Celmins seems to exist on this plane of Agnes Martin. I have no idea what her life is like, but I imagine it as an ascetic kind of life. Maybe it has something to do with all that detailed rendering, the pencil work. It’s like, if Agnes Martin had watched TV all the time, you’d get Vija Celmins. (Laughs)
I always show my intro to drawing students some of Vija Celmins drawings; some of those insane drawings she did of aerial and water views. I tell them, "This is a pencil drawing by one of my favorite artists, just so you know here is a possibility for graphite drawings."
Does that blow them away?
Yeah, usually it’s “whoa!” It’s part of the first day lecture showing them a bunch of photo-realistic renderings in graphite; now here is a bunch of stuff that is not that, but are still very good drawings. It’s to show intro students that you do not have to be able to do a Vija Celmins water drawing to make a good pencil drawing. It’s a way to get over the fear of “does it look realistic?” I show Vija Celmins to say, “Here’s what you’re not likely to be able to do and that’s okay.” (Laughs)
Who’s work are you connecting with right now?
Aleksandra Waliszewska, a painter from Warsaw, Poland. Her work looks very different from my own and deals with different themes and ideas, but I think there is still a lot of overlap. I'm interested in how she presents these bizarre, fantastical images with a decidedly un-fantastical aesthetic. Her paintings show these surreal, nightmare scenarios, painted in this very matter-of-fact way in drab color schemes, mixing fantasy imagery with mundane scenes from contemporary life.

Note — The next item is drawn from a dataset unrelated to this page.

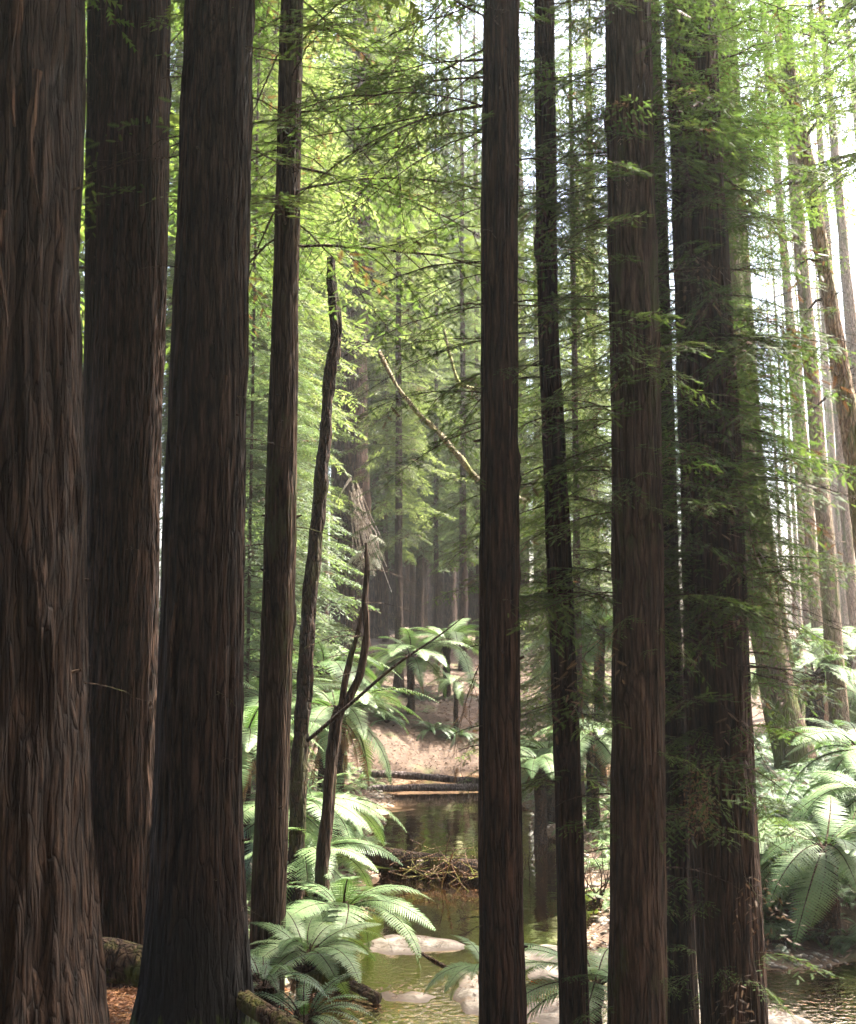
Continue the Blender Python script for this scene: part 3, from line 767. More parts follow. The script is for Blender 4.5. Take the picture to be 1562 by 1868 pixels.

Did you have a moment that defined your point of view as an artist or has it been a steady evolution?
I don’t think that there is really a specific moment where that happened; I think it’s been a constantly evolving process, but I’ve had a lot of similar interests and aesthetic preferences for a long time. If I look at work that I made ten years ago, I’m like “what the hell? This looks so different and I would never make this now.” Yet there was never a moment where there was a hard left turn. I do notice that the work I am making now isn’t any different from the work I was making six months ago. Little, incremental things change.
So if you put that work that you made when you were 20 side by side with the work you are now making at 30, an observant person might recognize a connection or do you think not really?